Trashed Job Market Follows Obama’s Health Plan
This Op Ed was published by Blooberg and can be viewed online here.
We need to get more Americans covered with health insurance. But any proposed “solution” to the problem of the uninsured that has the effect of getting people laid off from their jobs is not the way to do it.
As unemployment reaches a 26-year high and our economy continues to shed 500,000 jobs a month, it would not seem to be the best time to enact new mandates on business likely to accelerate the rate of job loss.
This is precisely what President Barack Obama and congressional Democrats are proposing with the “pay or play” mandates in health-care legislation making its way through Congress.
Just five months ago, the American people were told that it was urgent for Congress to spend an unprecedented $787 billion to keep the economy afloat and prevent the unemployment rate from going above 8 percent. With the rate now at 9.5 percent and rising, we should act with great caution in imposing new employer mandates that could force them to cut more jobs.
According to the Republican staff of Congress’s Joint Economic Committee, the new employer health-insurance mandates in the leading House bill would, in effect, impose an 8 percent wage tax on businesses that don’t offer insurance (the play in “pay or play”) or pay for enough of their employees’ coverage. That 8 percent is roughly the share of total compensation that businesses typically pay for employee health-care coverage.
The Congressional Budget Office acknowledged last week that the costs of a “pay or play” mandate would likely be passed on to workers, in the form of either wage reductions or job elimination.
Taken From Wages
Testifying at a Senate hearing, CBO Director Douglas Elmendorf said, “we at CBO and almost all economists believe that, over time, that sort of burden that employers face for individual employees gets passed into their, or taken out of their, wages.”
“There’s a certain amount of compensation, and the more that goes to health insurance, whether by voluntary choice of employees or by government mandate, the less there is in cash wages,” he said. For lower-wage workers, he said, such a mandate “is effectively an increase in the minimum wage, and that can cause job losses.”
This puts a lot of people at risk for losing their jobs. According to a 2007 paper by Katherine Baicker and Helen Levy for the National Bureau of Economic Research, 33 percent of uninsured workers earn within $3 of the minimum wage. The researchers estimated that a new employer health-insurance mandate such as “pay or play” would result in 224,000 workers losing their jobs, with a staggering 60 percent or more of those at risk being racial and ethnic minorities. Women would also be disproportionately hurt.
Only Worse
Because this estimate was made before the financial and economic meltdown and the subsequent dramatic worsening of the employment picture, the actual job losses would likely be considerably higher.
An even more troubling conclusion of the same study is that uninsured workers would be seven times more likely to lose their jobs than those with insurance.

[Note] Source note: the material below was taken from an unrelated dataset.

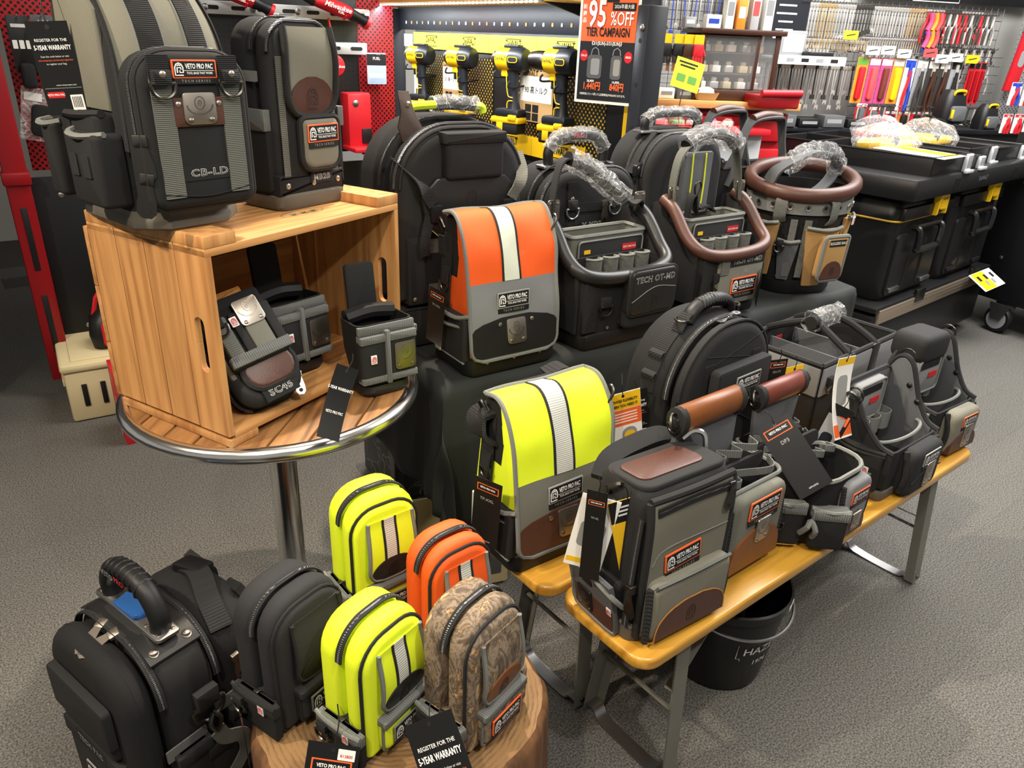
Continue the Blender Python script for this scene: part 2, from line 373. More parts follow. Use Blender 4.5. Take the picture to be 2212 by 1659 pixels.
def hangtag(name, label, loc, yaw, w, h, lines, mat='tagk', rot=None, cord=None, bend=0, extra=None):
    "card on a cord: lines=(text,size,u,v,mat,off,sx)"
    T = thing(name, label, 'tag', loc, yaw, rot=rot)
    f0 = FR((0, 0, 0))
    fr = (lambda u, v, t=0: f0(u, v, t+bend*(v*v)))
    vs = [-h+h*k/8 for k in range(9)]
    obj('card', sheet(MB(), vs, -w/2, w/2, 0, .0008, fr, 2), mat, T)
    for i_, (ol, m) in enumerate(extra or []): obj('print', slab(MB(), ol, .0008, .0010+.00006*i_, fr), m, T)
    for (s, sz, u, v, m, off, sx) in lines: lettering(T, s, sz, fr, u, v, m, off, sx, t=.0022, name='print')
    obj('eyelet', slab(MB(), ell(.004, .004, 10, 0, -.01), .0008, .0014, fr), 'gunm', T)
    cd = cord or [(0, 0, .03), (.004, -.002, .015)]
    obj('cord', tube(MB(), cd+[fr(0, -.01, .001)], .0012, 5), 'black', T)
    return T
def wrapfilm(P, pts, r, name='plastic_wrap', mat='wrap', seed=1, n=14):
    "crumpled clear film round a grip"
    rnd = random.Random(seed); C = cr(pts, 6); N = len(C); rings = []; up = Vector((0, 0, 1))
    for i in range(N):
        t = (C[min(i+1, N-1)]-C[max(i-1, 0)]).normalized(); s = t.cross(up).normalized(); up2 = s.cross(t)
        rings.append([C[i]+(s*math.cos(2*math.pi*k/n)+up2*math.sin(2*math.pi*k/n))*(r*(1+rnd.uniform(-.10, .20)*(1.4 if i in (0, 1, N-1, N-2) else 1))) for k in range(n)])
    return obj(name, skin(MB(), rings, True, False, False), mat, P, ang=30)
# ---------------------------------------------------------------- setting
M('carpet', '605e5a', .95, var=.52, vs=210, bump=.5, bs=350, obr=.035, spec=.15)
M('carpet0', '4d4b49', .95, spec=.1)
M('wallp', 'a9a6a0', .8, var=.05, vs=3); M('ceil', 'd8d5ce', .9)
wood('pine', 'c08d55', '9c6838', 22, 'Z', .55); wood('pinex', 'c08d55', '9c6838', 22, 'X', .55)
wood('teak', '94683c', '623f20', 26, 'Y', .5, dist=3.5); wood('bench', 'cf9b3a', 'a57221', 16, 'X', .32, .4)
wood('shelfw', 'd8a562', 'bd8746', 12, 'X', .5); wood('stumpt', '8c6a42', '5d4229', 34, 'Z', .7, 0, True, 0, 3.0); wood('stumps', '76502f', '4b301a', 14, 'Z', .8)
CA, SA = math.cos(R(35)), math.sin(R(35))
fm = MB(); box(fm, (0.5, 3, -.03), (14, 12, .04)); floor = struct('floor', fm, 'carpet0')
pm = MB(); slab(pm, rr(.9998, .2498, .0002, n=1), 0, .0099, FR((0, 0, -.010), (1, 0, 0), (0, 1, 0)), .0004, 1)
me_plank = None; k = 0
ca, sa = math.cos(R(38.5)), math.sin(R(38.5))
for i in range(-7, 9):
    for j in range(-4, 34):
        a = i*1.0+(j % 2)*.5; b = j*.25-.5
        x, y = a*ca-b*sa+.3, a*sa+b*ca
        if y < .55 or y > 5.6 or abs(x) > .85*y+.6 or (x < -.3 and y > 4.8): continue
        if me_plank is None: o = obj('carpet_plank', pm, 'carpet', floor); me_plank = o.data
        else: o = obj('carpet_plank', me_plank, None, floor)
        o.location = (x, y, 0); o.rotation_euler = (0, 0, R(38.5)); k += 1
bm = MB(); box(bm, (3.2, 6.15, 1.5), (9.5, .08, 3.1), 0, 14); struct('wall_back', bm, 'wallp')
bm = MB(); box(bm, (-3.9, 5.6, 1.5), (5.5, .08, 3.1), 0, 35); struct('wall_left', bm, 'wallp')
bm = MB(); box(bm, (.5, 3, 3.06), (14, 12, .06)); struct('ceiling', bm, 'ceil')

# ---------------------------------------------------------------- round cafe table
TZ = .735
T = thing('round_table', 'round cafe table with wooden slat top, polished steel rim and chrome post', 'table', (-.605, 1.70, 0))
a0 = R(84-90)
for i in range(-4, 5):
    x = i*.078; 
    if abs(x)-.037 > .335: continue
    pts = []
    xs = [x-.0365, x+.0365]; q = .335
    ol = [(min(max(xx, -q), q), s*math.sqrt(max(q*q-min(abs(xx), q)**2, 0))) for s, rng in ((-1, [xs[0]+(xs[1]-xs[0])*k/6 for k in range(7)]), (1, [xs[1]-(xs[1]-xs[0])*k/6 for k in range(7)])) for xx in rng]
    obj('slat', slab(MB(), ol, TZ-.02, TZ, FR((0, 0, 0), (math.cos(a0), math.sin(a0), 0), (-math.sin(a0), math.cos(a0), 0)), .003), 'teak', T)
obj('rim', tube(MB(), [(.345*math.cos(R(a)), .345*math.sin(R(a)), TZ-.016) for a in range(0, 360, 6)], .019, 14, True, 0), 'chrome', T)
obj('under_plate', lathe(MB(), [(.33, TZ-.03), (.33, TZ-.021)], 40), 'gunm', T)
obj('post', lathe(MB(), [(.036, .02), (.036, TZ-.03)], 32), 'chrome', T)
obj('foot_plate', lathe(MB(), [(.15, 0), (.153, .008), (.14, .018), (.06, .028), (.04, .05)], 40), 'steel', T)

# ---------------------------------------------------------------- wooden crate lying on its side
CY = 60.5; CW, CD, CH = .58, .37, .436
CF = (-.59, 1.359)
cx, cy = fl(CF, CY, CW, CD)
T = thing('wooden_crate', 'pine plank crate turned on its side on the round cafe table', 'crate', (cx, cy, TZ+.001), CY)
def plate_hole(m, w, h, hole, t0, t1, fr):
    n = 72; O = []; I = []
    for k in range(n):
        a = 2*math.pi*(k+.5)/n; c, s = math.cos(a), math.sin(a); q = min(w/2/abs(c) if c else 9, h/2/abs(s) if s else 9); O.append((c*q, s*q))
    for cxx, cyy in ((1, 1), (-1, 1), (-1, -1), (1, -1)):
        j = min(range(n), key=lambda i: (O[i][0]-cxx*w/2)**2+(O[i][1]-cyy*h/2)**2); O[j] = (cxx*w/2, cyy*h/2)
    hw, hh, hv = hole
    for (ou, ov) in O:
        a = math.atan2((ov-hv)/1.0, ou*1.0); dx, dy = math.cos(a), math.sin(a)
        q = 0
        for st in range(400):
            x, y = dx*q, dy*q; inside = abs(x) <= hw/2 and (abs(y) <= hh/2-hw/2 or x*x+(abs(y)-(hh/2-hw/2))**2 <= hw*hw/4)
            if not inside: break
            q += .0005
        I.append((dx*q, hv+dy*q))
    v = [fr(*p, t1) for p in O]+[fr(*p, t1) for p in I]+[fr(*p, t0) for p in O]+[fr(*p, t0) for p in I]; f = []
    for k in range(n):
        l = (k+1) % n; f += [(k, l, n+l, n+k), (2*n+l, 2*n+k, 3*n+k, 3*n+l), (l, k, 2*n+k, 2*n+l), (n+k, n+l, 3*n+l, 3*n+k)]
    return m.add(v, f)
th = .014; z0 = .018
for sx in (-1, 1):
    for i in range(4):
        wd = CD/4; yy = -CD/2+wd*(i+.5)
        m = MB(); fr = FRL(sx*(CW/2-th) if sx < 0 else CW/2, yy, z0+CH/2-.01) if sx < 0 else FRR(CW/2-th, yy, z0+CH/2-.01)
        if i == 0: plate_hole(m, wd-.0025, CH-.036, (.028, .12, 0), 0, th, fr)
        else: slab(m, rr(wd-.0025, CH-.036, .001, n=1), 0, th, fr, .001, 1)
        obj('side_plank', m, 'pine', T)
for i in range(4):
    yy = -CD/2+CD/4*(i+.5)
    m = MB(); box(m, (0, yy, CH-.014), (CW, CD/4-.002, .016), .001); obj('top_plank', m, 'pinex', T)
    m = MB(); box(m, (0, yy, z0+.007), (CW-.03, CD/4-.002, .014), .001); obj('bottom_plank', m, 'pinex', T)
for i in range(3):
    m = MB(); box(m, (0, CD/2+.008, z0+.005+(CH-.04)/3*(i+.5)), (CW, .014, (CH-.04)/3-.002), .001); obj('back_plank', m, 'pinex', T)
for sx in (-1, 1):
    m = MB(); box(m, (sx*(CW/2-.038), 0, CH+.006), (.076, CD, .024), .002); obj('cleat', m, 'pine', T)
    m = MB(); box(m, (sx*(CW/2-.038), 0, .009), (.076, CD, .018), .002); obj('cleat', m, 'pine', T)
fr = FRT(CH-.006, .06, -.09); m = MB()
stroke(m, [(.062*math.cos(R(a)), .024*math.sin(R(a))) for a in range(0, 360, 15)], .0015, fr, .0008, closed=True)
for q in (-.03, 0, .03):
    for a in range(0, 360, 45): stroke(m, [(q, -.004), (q+.013*math.cos(R(a)), -.004+.010*math.sin(R(a)))], .0022, fr, .0008)
M('stampg', '3d6b4a', .8); obj('printed_stamp', m, 'stampg', T)
CZ = TZ+CH-.006+.024    # top of cleats (bags stand on the planks behind them)

# ---------------------------------------------------------------- covered display table
PO = (-.25, 1.745); PZ = .70; PL, PD = 1.87, .50; PS = .085
def pf(u, v): return (PO[0]+u*CA-v*SA, PO[1]+u*SA+v*CA)
T = thing('display_table', 'plain dark folding table hidden under the black display cloth', 'table', (*pf(PL/2+PS, PD/2), 0), 35)
m = MB(); box(m, (0, 0, PZ-.025), (PL-.02, PD-.02, .03), .003); obj('table_top', m, 'grey2', T)
for sx in (-1, 1):
    for sy in (-1, 1): m = MB(); box(m, (sx*(PL/2-.06), sy*(PD/2-.06), (PZ-.04)/2), (.035, .035, PZ-.04), .003); obj('leg', m, 'gunm', T)
na, nb = 90, 44; V = []; DR = .36
for j in range(nb+1):
    b = -DR+(PD+DR)*j/nb
    for i in range(na+1):
        a = -DR+(PL+DR)*i/na; da, db = max(-a, 0), max(-b, 0); dr = math.hypot(da, db) if (da and db) else da+db
        x, y = max(a, 0), max(b, 0)
        fold = (.5+.5*math.sin(a*26+1.5*math.sin(a*7)+b*1.5))*min(db, .3)*.20
        fold2 = (.5+.5*math.sin(b*30+2*math.sin(b*9)))*min(da, .3)*.10
        rr_ = min(dr, .03)
        x -= (rr_*.5+fold2) if da else 0; y -= (rr_*.5+fold) if db else 0
        z = PZ+.002-max(0, dr-.012)-.012*min(1, dr/.03)**2
        if da and db: z += .10*min(da, db); x -= da*.06; y -= db*.15
        if not da and not db: z += .006*math.sin(a*17+b*9)*math.sin(b*15-a*5)**2+.004
        z -= (.05*math.sin(a*5+.6)+.04) *(db/DR)**2 if db else 0
        V.append((x-PL/2, y-PD/2, z))
F = [(j*(na+1)+i, j*(na+1)+i+1, (j+1)*(na+1)+i+1, (j+1)*(na+1)+i) for j in range(nb) for i in range(na)]
M('cloth', '1e2120', .75, var=.12, vs=500, bump=.15, bs=600)
o = obj('display_cloth', MB().add(V, F), 'cloth', None, 180); o.location = (*pf(PL/2+PS, PD/2), 0); o.rotation_euler = (0, 0, R(35)); sm = o.modifiers.new('s', 'SOLIDIFY'); sm.thickness = .002
tag(o, 'black cloth draped over the raised display table behind the benches', 'cloth')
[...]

In other words, a costly mandate on businesses designed to reduce the number of American workers without health insurance would likely swell the ranks of those who are simultaneously uninsured and unemployed -- aggravating the very crisis it is ostensibly designed to address.
Putting the most vulnerable American workers at risk of unemployment in the middle of a recession is, quite clearly, the wrong direction to go. Happily, there’s a better way.
Level Playing Field
Instead of imposing a job-killing wage tax on businesses, we should make it easier for all workers to access the existing, generous federal subsidies for health-care coverage. That would mean leveling the playing field between workers who receive health coverage through their job and those people, whether employed or not, who lack access to workplace coverage.
We can accomplish this by offering Americans who purchase health insurance outside of their place of work the same benefit given to employees who have work-related health coverage: the ability to use pretax dollars. Households would be empowered to purchase affordable health insurance that they could keep regardless of their employment status.
This approach would have the added bonus of enlarging the marketplace for individuals and families who choose to purchase insurance outside the workplace. This would spread the insurance risk among the healthy and sick, which would mean lower premiums for everyone in that market.
When it comes to health reform, the best prescription is a level playing field that gives workers more control of their own health-care dollars, rather than a “pay or play” mandate that potentially puts their jobs at risk.